Common Mistakes Students Should Avoid
The most common mistakes in reconstitution questions are small, but they can affect the entire answer.
Avoid these habits:
- using the new ratio for old reserves
- using the old ratio for future capital adjustment
- mixing existing goodwill with new goodwill valuation
- treating every reserve in the same way without checking related claims
- putting asset and liability changes directly into capital accounts instead of revaluation
- doing capital adjustment before completing earlier adjustments
- forgetting cash or bank changes
- giving a new partner a share of old accumulated profits
- ignoring whether capitals are fixed or fluctuating
- changing balance sheet figures without tracing the error
Accuracy improves when the order of thinking improves.
How to Practise This Chapter
Do not practise reconstitution only by copying solved examples. You need active practice.
Try this routine:
- Read a full question once without writing entries.
- Make the five-heading rough-work map.
- Find ratios carefully.
- Sort each adjustment under the correct heading.
- Write journal entries or accounts.
- Prepare capital accounts.
- Prepare the balance sheet.
- Check whether every line in the question has been used.
After solving, do not only check the final answer. Check the route.
Ask yourself:
- Did I use the right ratio for each item?
- Did I separate goodwill from revaluation?
- Did I treat old reserves correctly?
- Did I adjust capitals only after earlier items?
- Did I handle cash or bank properly?
This review builds real understanding.
Frequently Asked Questions
What is the easiest way to identify where an adjustment belongs?

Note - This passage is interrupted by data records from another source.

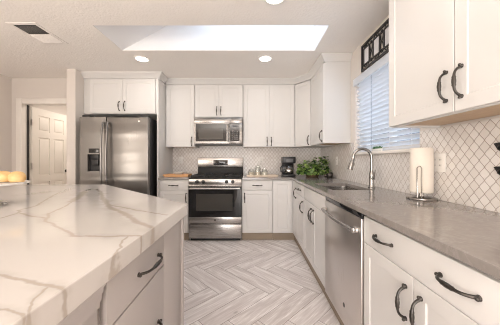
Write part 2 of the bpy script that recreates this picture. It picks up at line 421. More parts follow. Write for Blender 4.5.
# six-panel door, opened back at a right angle
dr = bpy.data.objects.new('door_1', None); C.objects.link(dr); struct(dr); dr.location = (-3.500, 3.712, 0); dr.rotation_euler = (0, 0, math.radians(93.5))
dw, dh = .79, 2.02
us = [0, .115, .350, .440, .675, dw]; vs = [.008, .24, .80, .90, 1.54, 1.64, 1.90, dh]
b = B().cells(us, vs, lambda i, j: not (i in (1, 3) and j in (1, 3, 5)), 0, .035, 'xz')
b.done('door_leaf', 'doorw', dr, smooth=False)
for i in (1, 3):
    for j in (1, 3, 5):
        b = B(); b.box(us[i]+.0005, us[i+1]-.0005, .010, .026, vs[j]+.0005, vs[j+1]-.0005)
        b.box(us[i]+.03, us[i+1]-.03, .003, .032, vs[j]+.03, vs[j+1]-.03, .006)
        b.done('panel', 'doorw', dr)
B().box(-.064, -.028, .020, .0265, .01, 2.03).done('dark_strip', 'darkgap', dr)  # thin dark strip along the hinge side of the doorway
for z in (.25, 1.02, 1.72, ):
    B().box(-.016, -.001, -.012, .012, z, z+.10, .002).done('hinge', 'steeld', dr)
b = B(); b.lathe([(.026, 0), (.026, .006), (.012, .01), (.011, .03), (.026, .036), (.03, .05), (.024, .064), (.002, .068)], (dw-.06, 0, .96), 18, 0, 'y'); b.done('knob', 'pull', dr)
# baseboards
B_ = [(0, 0), (.014, 0), (.014, .08), (.006, .10), (0, .10)]
struct(B().sweep([(XL+.001, YF+.01), (XL+.001, 3.556)], B_).done('baseboard_left', 'trimw'))

# window frame, sill, pane
o = struct(B().box(1.160, XR+.158, WY0-.012, WY1+.012, WZ0-.028, WZ0-.001, .004).done('window_1', 'trimw'))
b = B().cells([WY0+.001, WY0+.045, WY0+.485, WY0+.53, WY1-.045, WY1-.001], [WZ0+.001, WZ0+.045, WZ1-.045, WZ1-.001], lambda i, j: not (i in (1, 3) and j == 1), XR+.10, XR+.145, 'yz')
b.done('window_frame', 'trimw', o, smooth=False)
for a_, c_ in ((WY0+.046, WY0+.484), (WY0+.531, WY1-.046)):
    B().box(XR+.12, XR+.125, a_, c_, WZ0+.046, WZ1-.046).done('pane', 'pane', o)

# backsplash tile
BZ0, BZ1 = .9145, 1.368
struct(B().box(-1.338, XR-.002, YB-.010, YB-.0005, BZ0, BZ1+.03).done('trim_2', 'tile_back', smooth=False))
b = B().cells([.12, WY0-.013, WY1+.013, YB-.011], [BZ0, WZ0-.03, BZ1], lambda i, j: not (i == 1 and j == 1), XR-.010, XR-.0005, 'yz')
struct(b.done('trim_3', 'tile_right', smooth=False))

# ------------------------------------------------------------------ pulls
def pull(name, parent, c, vertical, length=.135, out=.030):
    """footed bow pull; c = centre on the face (local), face towards -y"""
    b = B(); n = 22; pts = []; rs = []
    for i in range(n+1):
        t = -1 + 2*i/n
        s_ = length/2*t*.93
        y = -out*(1-abs(t)**5)*1.0 - .004*math.cos(t*PI*.5)
        r = .0048 + .0036*math.exp(-(t/.28)**2) + (.0016 if abs(abs(t)-.30) < .05 else 0) + .0012*abs(t)**6
        pts.append((s_, y)); rs.append(r)
    f = (lambda s_, y: (c[0], c[1]+y, c[2]+s_)) if vertical else (lambda s_, y: (c[0]+s_, c[1]+y, c[2]))
    b.tube([f(*p) for p in pts], rs, 8)
    for sg in (-1, 1):
        p = f(sg*length/2*.93, 0)
        b.lathe([(.0085, .0002), (.0085, .003), (.006, .006), (.0048, .012)], p, 12, 0, 'y')
        q_ = f(sg*length/2*1.0, 0); b.ball((q_[0], q_[1]-.010, q_[2]), .0062, 1, 1, 1, 0, 10, 6)
    return b.done(name, 'pull', parent)

def cabinet(name, label, cat, loc, rz, w, depth, z0, z1, fronts, toe=0., under=False, ends=0.):
    """fronts: (kind, x0, x1, z0, z1, pull) ; kind door/drawer/false ; pull (u,v,vertical)"""
    t = thing(name, label, cat, loc, rz)
    b = B(); e = .0005
    if under:
        b.box(e, .018, .0205, depth, z0, z1); b.box(w-.018, w-e, .0205, depth, z0, z1); b.box(.018, w-.018, .0205, .04, z0, z0+.04)
        b.box(.018, w-.018, .0205, depth, z0+.022, z1)
    else: b.box(e, w-e, .0205, depth, z0, z1, .0015)
    b.done('carcass', 'cab', t)
    if under: B().box(.0185, w-.0185, .0405, depth-.001, z0+.012, z0+.0215).done('underside_panel', 'wood', t)
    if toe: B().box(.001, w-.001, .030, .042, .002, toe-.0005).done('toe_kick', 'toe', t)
    for (kd, a, c_, lo, hi, pl) in fronts:
        g = .0015
        if kd == 'door': o = B().shaker(c_-a-2*g, hi-lo-2*g, x0=a+g, z0=lo+g).done('door', 'cab', t)
        elif kd == 'drawer': o = B().box(a+g, c_-g, 0, .020, lo+g, hi-g, .003).done('drawer_front', 'cab', t)
        else: o = B().box(a+g, c_-g, 0, .020, lo+g, hi-g, .003).done('false_front', 'cab', t)
        for p in (pl or []): pull('handle', o, (p[0], 0, p[1]), p[2])
    return t
YD = 3.355; XF = .605      # faces of the base cabinets
YU = 3.615; XU = .870      # faces of the wall cabinets
BT = .883; Z1 = .868; ZD = .728; ZB = .112
# back wall, base
cabinet('base_cabinet', 'white base cabinet under the wooden board, left of the range', 'cabinet', (-1.336, YD, 0), 0, .438, YB-YD-.011, .105, BT,
        [('drawer', .012, .428, ZD, Z1, [(.215, .80, False)]), ('door', .012, .428, ZB, ZD, [(.398, .62, True)])], .105)
cabinet('base_cabinet', 'white base cabinet right of the range, one drawer above one door', 'cabinet', (-.132, YD, 0), 0, .448, YB-YD-.011, .105, BT,
        [('drawer', .008, .443, ZD, Z1, [(.225, .80, False)]), ('door', .008, .443, ZB, ZD, [(.040, .62, True)])], .105)
# corner cabinet: two doors meeting in the inside corner
t = thing('corner_cabinet', 'white corner base cabinet below the trailing plant, with doors meeting in the corner', 'cabinet', (0, 0, 0))
b = B(); b.prism([(.3175, YD+.0205), (XF+.0205, YD+.0205), (XF+.0205, 3.0605), (XR-.012, 3.0605), (XR-.012, YB-.012), (.3175, YB-.012)], .105, BT); b.done('carcass', 'cab', t, smooth=False)
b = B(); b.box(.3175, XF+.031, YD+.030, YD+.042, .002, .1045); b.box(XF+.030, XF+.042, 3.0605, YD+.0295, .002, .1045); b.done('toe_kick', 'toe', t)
o = B().shaker(.270, Z1-ZB, x0=.3185, z0=ZB, y0=YD).done('door', 'cab', t)
o = B().shaker(.285, Z1-ZB).done('door', 'cab', t); o.location = (XF, 3.348, ZB); o.rotation_euler = (0, 0, -PI/2)
pull('handle', o, (.245, 0, .61), True)
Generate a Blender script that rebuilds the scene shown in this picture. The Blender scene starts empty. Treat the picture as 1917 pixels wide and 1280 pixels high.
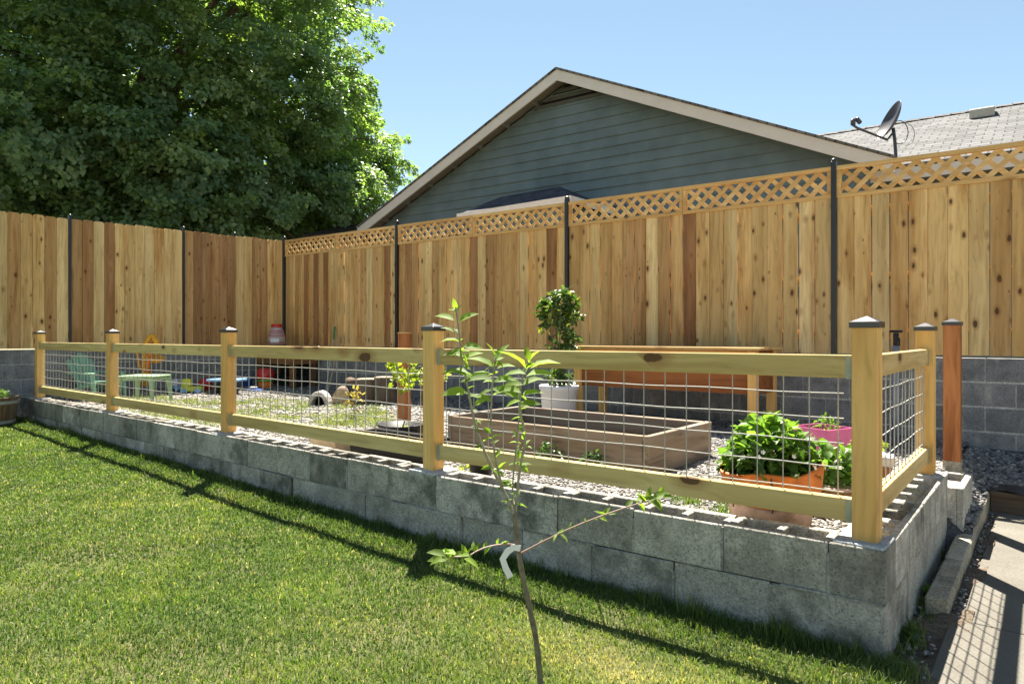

Ask what the adjustment is changing. If it changes profit share, start with ratios. If it compensates partners for a gained or sacrificed share, it belongs to goodwill. If it changes an asset or liability value, it belongs to revaluation. If it is an old profit, reserve, or loss, it belongs to partners before the change. If it changes partner investment, it belongs to capital accounts.
Should revaluation profit be shared in the old ratio or new ratio?
Revaluation profit or loss is usually shared in the old ratio because it relates to assets and liabilities of the firm before reconstitution. Always follow the question if it gives a special instruction.
Why are reserves usually distributed to old partners?
Reserves and accumulated profits were created before the new arrangement. So they normally belong to the partners who were in the firm during that period. A new partner should not receive a share of past reserves unless the question specifically says so.
What is the difference between sacrificing ratio and gaining ratio?
Sacrificing ratio shows the share given up by partners. It is common in admission of a partner. Gaining ratio shows the share gained by continuing partners. It is common in retirement or death of a partner.
When should capital adjustment be done?
Capital adjustment should usually be done after goodwill, revaluation, reserves, accumulated profits or losses, and other earlier capital account items are complete. Otherwise, you may adjust capital using incomplete balances.
Why does the balance sheet not tally in reconstitution questions?
The reason is usually an earlier missed or wrongly placed adjustment. Check ratios, goodwill, revaluation, reserves, capital accounts, and cash or bank before changing the balance sheet.
How can I improve in partnership reconstitution questions?
Practise sorting before solving. For every question, first place each adjustment under ratios, goodwill, revaluation, accumulated items, capital, or balance sheet. Once placement becomes clear, entries and accounts become much easier.